[EXERCISE INSTRUCTIONS]:
Output every line below without omitting or altering anything.
--*--
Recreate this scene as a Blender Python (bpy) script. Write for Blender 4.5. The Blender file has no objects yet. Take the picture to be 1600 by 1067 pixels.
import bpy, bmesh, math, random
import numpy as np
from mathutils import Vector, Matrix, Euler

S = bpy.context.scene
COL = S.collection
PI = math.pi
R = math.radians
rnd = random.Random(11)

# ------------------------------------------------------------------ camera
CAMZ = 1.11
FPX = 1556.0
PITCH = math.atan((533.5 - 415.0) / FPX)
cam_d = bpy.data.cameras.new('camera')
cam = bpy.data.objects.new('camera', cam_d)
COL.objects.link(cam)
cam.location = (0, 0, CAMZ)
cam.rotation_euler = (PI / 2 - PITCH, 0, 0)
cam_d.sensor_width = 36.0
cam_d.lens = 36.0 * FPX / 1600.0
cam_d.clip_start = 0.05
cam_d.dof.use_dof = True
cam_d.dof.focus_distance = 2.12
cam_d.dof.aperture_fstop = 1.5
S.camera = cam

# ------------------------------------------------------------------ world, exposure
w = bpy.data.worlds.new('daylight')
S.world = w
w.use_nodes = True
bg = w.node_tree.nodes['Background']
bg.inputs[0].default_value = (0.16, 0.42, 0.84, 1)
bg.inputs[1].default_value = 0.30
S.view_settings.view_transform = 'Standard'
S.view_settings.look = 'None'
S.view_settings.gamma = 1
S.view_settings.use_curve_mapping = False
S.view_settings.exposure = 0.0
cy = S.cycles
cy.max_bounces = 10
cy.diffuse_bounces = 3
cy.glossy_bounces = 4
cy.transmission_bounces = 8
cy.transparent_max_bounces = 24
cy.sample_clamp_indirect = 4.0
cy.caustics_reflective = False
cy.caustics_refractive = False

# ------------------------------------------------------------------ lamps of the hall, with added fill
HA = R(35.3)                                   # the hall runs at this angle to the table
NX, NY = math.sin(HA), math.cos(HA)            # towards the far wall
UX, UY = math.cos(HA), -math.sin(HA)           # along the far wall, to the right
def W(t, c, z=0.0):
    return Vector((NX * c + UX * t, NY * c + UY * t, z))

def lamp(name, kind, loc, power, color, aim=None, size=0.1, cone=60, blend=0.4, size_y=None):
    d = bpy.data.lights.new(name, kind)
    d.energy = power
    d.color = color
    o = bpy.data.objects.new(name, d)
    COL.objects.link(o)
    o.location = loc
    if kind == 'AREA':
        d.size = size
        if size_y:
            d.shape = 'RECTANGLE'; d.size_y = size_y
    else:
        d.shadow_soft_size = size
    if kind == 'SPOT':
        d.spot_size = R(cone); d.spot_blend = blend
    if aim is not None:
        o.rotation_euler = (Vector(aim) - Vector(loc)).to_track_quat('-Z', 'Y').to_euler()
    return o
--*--
[OUTPUT OF THE TASK]:
Recreate this scene as a Blender Python (bpy) script. Write for Blender 4.5. The Blender file has no objects yet. Take the picture to be 1600 by 1067 pixels.
import bpy, bmesh, math, random
import numpy as np
from mathutils import Vector, Matrix, Euler

S = bpy.context.scene
COL = S.collection
PI = math.pi
R = math.radians
rnd = random.Random(11)

# ------------------------------------------------------------------ camera
CAMZ = 1.11
FPX = 1556.0
PITCH = math.atan((533.5 - 415.0) / FPX)
cam_d = bpy.data.cameras.new('camera')
cam = bpy.data.objects.new('camera', cam_d)
COL.objects.link(cam)
cam.location = (0, 0, CAMZ)
cam.rotation_euler = (PI / 2 - PITCH, 0, 0)
cam_d.sensor_width = 36.0
cam_d.lens = 36.0 * FPX / 1600.0
cam_d.clip_start = 0.05
cam_d.dof.use_dof = True
cam_d.dof.focus_distance = 2.12
cam_d.dof.aperture_fstop = 1.5
S.camera = cam

# ------------------------------------------------------------------ world, exposure
w = bpy.data.worlds.new('daylight')
S.world = w
w.use_nodes = True
bg = w.node_tree.nodes['Background']
bg.inputs[0].default_value = (0.16, 0.42, 0.84, 1)
bg.inputs[1].default_value = 0.30
S.view_settings.view_transform = 'Standard'
S.view_settings.look = 'None'
S.view_settings.gamma = 1
S.view_settings.use_curve_mapping = False
S.view_settings.exposure = 0.0
cy = S.cycles
cy.max_bounces = 10
cy.diffuse_bounces = 3
cy.glossy_bounces = 4
cy.transmission_bounces = 8
cy.transparent_max_bounces = 24
cy.sample_clamp_indirect = 4.0
cy.caustics_reflective = False
cy.caustics_refractive = False

# ------------------------------------------------------------------ lamps of the hall, with added fill
HA = R(35.3)                                   # the hall runs at this angle to the table
NX, NY = math.sin(HA), math.cos(HA)            # towards the far wall
UX, UY = math.cos(HA), -math.sin(HA)           # along the far wall, to the right
def W(t, c, z=0.0):
    return Vector((NX * c + UX * t, NY * c + UY * t, z))

def lamp(name, kind, loc, power, color, aim=None, size=0.1, cone=60, blend=0.4, size_y=None):
    d = bpy.data.lights.new(name, kind)
    d.energy = power
    d.color = color
    o = bpy.data.objects.new(name, d)
    COL.objects.link(o)
    o.location = loc
    if kind == 'AREA':
        d.size = size
        if size_y:
            d.shape = 'RECTANGLE'; d.size_y = size_y
    else:
        d.shadow_soft_size = size
    if kind == 'SPOT':
        d.spot_size = R(cone); d.spot_blend = blend
    if aim is not None:
        o.rotation_euler = (Vector(aim) - Vector(loc)).to_track_quat('-Z', 'Y').to_euler()
    return o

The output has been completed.